Türk siyasi tarihinde olağanüstü günlerden geçtiğimiz bir gerçek. Fırtına gibi geçen 4 gün siyasi literatürümüze yeni bir kavram kazandırdı: Masa. Şair Edip Cansever’in şiirinde dediği gibi: Masa da masaymış ha!
Bir masa etrafında söylenen her söz Edirne’den Hakkari’ye her yerde öyle bir dalgalandı ki. Herkes kendi açısından yaşananlarda suçlular aradı, haklılar aradı. Biz de kendi açımızdan değerlendirelim yaşananları…

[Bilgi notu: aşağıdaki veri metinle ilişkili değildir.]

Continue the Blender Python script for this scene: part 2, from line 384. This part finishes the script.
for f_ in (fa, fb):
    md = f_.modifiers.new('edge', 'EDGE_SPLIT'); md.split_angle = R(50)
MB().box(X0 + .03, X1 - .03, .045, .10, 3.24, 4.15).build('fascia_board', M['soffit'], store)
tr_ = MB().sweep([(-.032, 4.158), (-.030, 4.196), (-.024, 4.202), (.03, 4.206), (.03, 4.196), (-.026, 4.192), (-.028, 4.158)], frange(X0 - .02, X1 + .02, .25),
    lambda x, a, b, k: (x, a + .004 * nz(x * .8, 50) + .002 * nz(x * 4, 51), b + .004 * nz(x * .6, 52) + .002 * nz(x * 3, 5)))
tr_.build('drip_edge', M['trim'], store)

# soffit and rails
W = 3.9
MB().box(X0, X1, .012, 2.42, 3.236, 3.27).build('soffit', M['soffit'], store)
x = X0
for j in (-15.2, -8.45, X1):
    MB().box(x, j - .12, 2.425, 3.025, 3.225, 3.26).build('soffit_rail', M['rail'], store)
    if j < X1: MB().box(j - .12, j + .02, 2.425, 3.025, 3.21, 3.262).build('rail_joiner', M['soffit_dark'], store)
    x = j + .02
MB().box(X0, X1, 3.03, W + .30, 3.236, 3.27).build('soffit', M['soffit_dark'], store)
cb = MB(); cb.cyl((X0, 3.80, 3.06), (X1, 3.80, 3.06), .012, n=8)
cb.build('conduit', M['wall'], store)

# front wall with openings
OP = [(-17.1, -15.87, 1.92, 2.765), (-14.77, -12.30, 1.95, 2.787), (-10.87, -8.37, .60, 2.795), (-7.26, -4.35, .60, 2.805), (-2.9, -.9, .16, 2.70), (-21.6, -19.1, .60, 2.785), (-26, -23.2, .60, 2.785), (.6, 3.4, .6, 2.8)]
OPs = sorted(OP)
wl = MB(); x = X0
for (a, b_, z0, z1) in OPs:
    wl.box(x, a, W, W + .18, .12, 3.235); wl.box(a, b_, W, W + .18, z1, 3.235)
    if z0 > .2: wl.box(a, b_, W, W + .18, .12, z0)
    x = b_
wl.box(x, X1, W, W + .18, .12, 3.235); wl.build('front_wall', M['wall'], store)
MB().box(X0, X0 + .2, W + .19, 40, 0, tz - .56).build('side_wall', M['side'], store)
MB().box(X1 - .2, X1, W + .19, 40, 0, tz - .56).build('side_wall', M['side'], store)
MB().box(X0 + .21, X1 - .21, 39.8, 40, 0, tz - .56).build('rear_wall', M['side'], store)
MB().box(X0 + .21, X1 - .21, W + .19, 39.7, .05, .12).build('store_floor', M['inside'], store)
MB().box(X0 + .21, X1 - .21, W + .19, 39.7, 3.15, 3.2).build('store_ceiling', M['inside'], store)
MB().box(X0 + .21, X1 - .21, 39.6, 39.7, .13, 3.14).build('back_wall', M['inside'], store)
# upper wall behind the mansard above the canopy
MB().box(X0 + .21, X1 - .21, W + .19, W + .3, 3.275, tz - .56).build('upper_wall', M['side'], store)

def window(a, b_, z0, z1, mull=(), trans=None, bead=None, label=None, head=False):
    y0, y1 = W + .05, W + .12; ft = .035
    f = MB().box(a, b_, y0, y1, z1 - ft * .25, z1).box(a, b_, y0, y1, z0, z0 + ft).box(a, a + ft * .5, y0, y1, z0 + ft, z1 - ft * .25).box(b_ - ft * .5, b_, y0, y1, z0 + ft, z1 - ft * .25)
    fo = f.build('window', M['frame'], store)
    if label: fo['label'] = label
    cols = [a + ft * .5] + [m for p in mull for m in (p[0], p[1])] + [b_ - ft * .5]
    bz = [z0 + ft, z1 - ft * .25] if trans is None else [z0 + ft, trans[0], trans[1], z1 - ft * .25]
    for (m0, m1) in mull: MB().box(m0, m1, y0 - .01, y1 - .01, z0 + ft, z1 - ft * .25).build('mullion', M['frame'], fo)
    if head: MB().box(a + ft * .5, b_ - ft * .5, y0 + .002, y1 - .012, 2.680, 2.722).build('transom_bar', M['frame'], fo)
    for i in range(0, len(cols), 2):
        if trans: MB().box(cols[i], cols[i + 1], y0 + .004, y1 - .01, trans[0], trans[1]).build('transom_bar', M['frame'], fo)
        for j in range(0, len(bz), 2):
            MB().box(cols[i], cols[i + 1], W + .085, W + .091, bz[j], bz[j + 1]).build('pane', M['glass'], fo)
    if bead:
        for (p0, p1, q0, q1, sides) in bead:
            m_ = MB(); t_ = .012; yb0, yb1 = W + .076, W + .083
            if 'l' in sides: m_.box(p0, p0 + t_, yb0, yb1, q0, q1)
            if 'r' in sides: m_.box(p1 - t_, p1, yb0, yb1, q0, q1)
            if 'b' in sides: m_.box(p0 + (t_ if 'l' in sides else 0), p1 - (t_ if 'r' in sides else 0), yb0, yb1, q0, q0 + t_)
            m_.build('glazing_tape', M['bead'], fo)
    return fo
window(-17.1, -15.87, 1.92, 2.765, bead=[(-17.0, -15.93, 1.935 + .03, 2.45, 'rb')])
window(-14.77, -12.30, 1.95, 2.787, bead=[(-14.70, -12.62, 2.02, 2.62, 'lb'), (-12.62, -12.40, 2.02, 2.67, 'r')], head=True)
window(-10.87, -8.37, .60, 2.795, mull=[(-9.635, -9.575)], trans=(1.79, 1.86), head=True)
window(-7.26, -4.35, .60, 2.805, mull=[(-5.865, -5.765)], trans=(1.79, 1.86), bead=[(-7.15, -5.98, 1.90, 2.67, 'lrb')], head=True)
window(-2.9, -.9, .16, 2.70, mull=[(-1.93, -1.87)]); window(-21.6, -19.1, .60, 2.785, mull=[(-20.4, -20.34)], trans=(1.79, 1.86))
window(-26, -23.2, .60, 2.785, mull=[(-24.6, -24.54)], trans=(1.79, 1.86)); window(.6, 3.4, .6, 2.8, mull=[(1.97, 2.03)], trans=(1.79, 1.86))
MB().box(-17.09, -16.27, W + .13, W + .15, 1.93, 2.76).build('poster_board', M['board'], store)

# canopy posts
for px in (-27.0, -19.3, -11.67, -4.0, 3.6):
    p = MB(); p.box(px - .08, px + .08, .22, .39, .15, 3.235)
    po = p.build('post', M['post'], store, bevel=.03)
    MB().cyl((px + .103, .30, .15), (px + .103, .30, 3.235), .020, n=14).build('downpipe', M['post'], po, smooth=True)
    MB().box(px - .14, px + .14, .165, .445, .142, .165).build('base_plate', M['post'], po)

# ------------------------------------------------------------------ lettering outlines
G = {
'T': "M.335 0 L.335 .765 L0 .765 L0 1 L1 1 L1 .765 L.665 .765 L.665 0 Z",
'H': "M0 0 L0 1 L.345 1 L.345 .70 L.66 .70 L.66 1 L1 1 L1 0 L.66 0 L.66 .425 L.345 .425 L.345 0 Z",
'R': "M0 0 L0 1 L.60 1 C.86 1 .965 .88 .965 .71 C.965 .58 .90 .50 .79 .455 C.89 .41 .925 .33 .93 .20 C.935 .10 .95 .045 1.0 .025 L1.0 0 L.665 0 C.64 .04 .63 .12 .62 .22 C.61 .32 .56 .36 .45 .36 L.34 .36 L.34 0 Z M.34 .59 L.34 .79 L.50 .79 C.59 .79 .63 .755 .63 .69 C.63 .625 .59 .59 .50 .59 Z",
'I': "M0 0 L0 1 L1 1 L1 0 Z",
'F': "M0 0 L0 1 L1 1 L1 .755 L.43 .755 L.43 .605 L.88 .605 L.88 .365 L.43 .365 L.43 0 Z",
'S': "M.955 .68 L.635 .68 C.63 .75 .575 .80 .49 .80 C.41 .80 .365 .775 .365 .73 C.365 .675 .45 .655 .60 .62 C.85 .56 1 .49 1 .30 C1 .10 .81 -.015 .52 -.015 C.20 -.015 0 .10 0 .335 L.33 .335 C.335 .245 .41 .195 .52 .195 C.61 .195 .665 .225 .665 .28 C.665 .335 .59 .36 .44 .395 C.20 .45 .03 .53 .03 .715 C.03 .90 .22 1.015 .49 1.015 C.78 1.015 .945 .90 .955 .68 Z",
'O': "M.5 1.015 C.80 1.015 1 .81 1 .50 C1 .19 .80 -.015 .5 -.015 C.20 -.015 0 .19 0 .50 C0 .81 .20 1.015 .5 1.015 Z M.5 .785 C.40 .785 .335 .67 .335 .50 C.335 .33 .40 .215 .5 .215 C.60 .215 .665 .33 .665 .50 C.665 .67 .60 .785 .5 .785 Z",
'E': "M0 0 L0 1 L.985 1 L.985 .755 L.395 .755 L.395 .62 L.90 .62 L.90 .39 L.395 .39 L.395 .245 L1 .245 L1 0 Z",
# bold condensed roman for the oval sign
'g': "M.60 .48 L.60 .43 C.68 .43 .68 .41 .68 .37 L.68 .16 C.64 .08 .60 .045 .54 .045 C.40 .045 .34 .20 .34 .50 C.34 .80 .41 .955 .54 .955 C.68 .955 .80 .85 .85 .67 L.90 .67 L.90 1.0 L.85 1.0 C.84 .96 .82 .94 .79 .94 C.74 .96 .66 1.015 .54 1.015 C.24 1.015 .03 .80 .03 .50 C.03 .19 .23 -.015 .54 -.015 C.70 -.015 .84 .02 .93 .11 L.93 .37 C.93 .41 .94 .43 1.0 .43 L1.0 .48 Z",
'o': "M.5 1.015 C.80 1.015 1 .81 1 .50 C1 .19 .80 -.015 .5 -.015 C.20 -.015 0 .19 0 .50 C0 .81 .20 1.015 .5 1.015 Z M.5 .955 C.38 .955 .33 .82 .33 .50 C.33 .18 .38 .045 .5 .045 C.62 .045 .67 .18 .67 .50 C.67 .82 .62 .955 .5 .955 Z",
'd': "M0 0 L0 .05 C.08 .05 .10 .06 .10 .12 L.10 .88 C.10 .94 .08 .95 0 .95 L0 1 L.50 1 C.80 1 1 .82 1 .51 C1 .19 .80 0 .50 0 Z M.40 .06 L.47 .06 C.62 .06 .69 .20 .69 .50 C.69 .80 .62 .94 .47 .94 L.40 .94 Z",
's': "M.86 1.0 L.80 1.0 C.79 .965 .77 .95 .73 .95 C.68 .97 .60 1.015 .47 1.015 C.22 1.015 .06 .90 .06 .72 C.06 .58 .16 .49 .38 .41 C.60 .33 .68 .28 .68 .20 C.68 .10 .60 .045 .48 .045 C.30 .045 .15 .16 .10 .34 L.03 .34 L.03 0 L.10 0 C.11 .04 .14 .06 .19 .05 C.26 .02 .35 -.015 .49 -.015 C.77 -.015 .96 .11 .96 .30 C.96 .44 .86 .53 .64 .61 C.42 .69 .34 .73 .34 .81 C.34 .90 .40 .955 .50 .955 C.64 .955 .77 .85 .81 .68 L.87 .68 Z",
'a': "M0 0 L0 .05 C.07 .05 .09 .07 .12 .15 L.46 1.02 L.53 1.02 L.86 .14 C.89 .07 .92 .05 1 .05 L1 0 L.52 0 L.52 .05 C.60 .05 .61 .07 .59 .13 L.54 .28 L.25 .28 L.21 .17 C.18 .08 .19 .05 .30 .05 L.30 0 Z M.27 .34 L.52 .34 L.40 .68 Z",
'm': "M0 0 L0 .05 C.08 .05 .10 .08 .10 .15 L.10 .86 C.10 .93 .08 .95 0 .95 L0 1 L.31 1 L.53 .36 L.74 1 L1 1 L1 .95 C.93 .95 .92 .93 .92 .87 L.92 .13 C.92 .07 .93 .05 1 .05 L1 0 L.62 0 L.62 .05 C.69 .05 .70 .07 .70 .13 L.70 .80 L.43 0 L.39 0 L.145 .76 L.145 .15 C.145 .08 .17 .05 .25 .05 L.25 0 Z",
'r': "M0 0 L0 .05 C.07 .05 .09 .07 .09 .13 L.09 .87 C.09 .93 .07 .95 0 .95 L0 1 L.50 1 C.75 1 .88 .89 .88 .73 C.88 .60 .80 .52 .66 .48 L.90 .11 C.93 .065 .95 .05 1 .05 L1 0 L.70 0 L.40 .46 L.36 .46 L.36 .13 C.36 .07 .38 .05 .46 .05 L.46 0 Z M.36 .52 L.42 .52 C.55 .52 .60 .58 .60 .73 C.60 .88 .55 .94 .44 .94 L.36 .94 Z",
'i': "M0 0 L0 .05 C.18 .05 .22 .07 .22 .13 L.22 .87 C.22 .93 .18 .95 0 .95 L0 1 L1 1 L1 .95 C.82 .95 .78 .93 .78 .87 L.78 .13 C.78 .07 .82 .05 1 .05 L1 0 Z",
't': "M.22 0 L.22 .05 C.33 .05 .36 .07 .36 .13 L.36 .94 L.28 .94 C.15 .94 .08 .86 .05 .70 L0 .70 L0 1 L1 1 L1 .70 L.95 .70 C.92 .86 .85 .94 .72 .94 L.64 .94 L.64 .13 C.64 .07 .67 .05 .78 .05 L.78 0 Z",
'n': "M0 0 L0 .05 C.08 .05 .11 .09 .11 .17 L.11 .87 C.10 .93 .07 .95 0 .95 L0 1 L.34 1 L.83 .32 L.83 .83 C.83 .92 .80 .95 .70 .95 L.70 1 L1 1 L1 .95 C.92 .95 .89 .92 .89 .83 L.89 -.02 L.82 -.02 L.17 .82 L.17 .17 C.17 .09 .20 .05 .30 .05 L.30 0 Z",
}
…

Ben Meral Akşener’in masanın ve ülkenin geleceğiyle ilgili en hassas lider olduğunu düşünenlerdenim. Ortaya koyduğu Ekrem İmamoğlu-Mansur Yavaş tercihlerinin sokaklarda, meydanlarda, sosyal medyada bir karşılığı var. Bu iki isimden biri ile seçime gidilmesinin seçimi garantilemek anlamına geldiğini ortaya koyması oldukça gerçekçiydi. Ancak masa öyle düşünmüyordu. Ve bu da siyasi deprem yaratmak üzereydi ki, olaylar artçılarla geçiştirildi! Yaşanan gelgitlerin ardından bulunan buluşulan orta noktada ise hem masanın hem de Meral Akşener’in birer adım atması olayı tatlıya bağladı. En azından şimdilik…
Bu kadar güçlü siyasi geleneklerden gelenlerin tartışmasını çok doğal karşılıyorum. Söyledikleri her söz milyonları etkiliyor çünkü. Atacakları her adımın geri dönüşü çok sert olabilir. Bu yüzden ‘Masa’ adeta uçurumun eşiğinden döndü.
Cumhurbaşkanı Erdoğan’ın bu dönemde olayları sessiz bir şekilde takip etmesi de ilginç. Olayların gidiş istikametine bakmak ve ona göre değerlendirme yapmak istiyor belki de. Zira, kişisel siyasi tarihinin ve partisinin en kritik seçimine gittiğinin kendisi de farkında. O yüzden atılacak adımlar noktasında on düşünüp bir adım atma gereksinimi hissediyor olabilir. Seçim takvimi ortaya konduğunda muhtemelen bu süreci yoğun şekilde eleştirecektir.
Peki bu yaşananlar zarar vermedi mi derseniz, tabi ki verdi cevabını veririm. Birbirilerine olan güvenleri ve anlayışları noktasında herkes bir adım geri adım attı. Deprem gibi oldu biraz da. Sinirleri boşaldı herkesin birbirine. Ancak ortak motivasyonları noktasında bir değişme yok. Hedefleri 21 yıllık Erdoğan iktidarını bitirip Başkanlık sistemini değiştirmek. Masanın en güçlü ayağını ne herhangi bir parti ne de başka bir şey oluşturuyor. Masanın en güçlü ayağı Erdoğan devrinin bitirilip, Güçlendirilmiş Parlamenter Sisteme geçebilmek.
Bunu başarabilirler mi, onu 14 Mayıs tarihi gösterecek.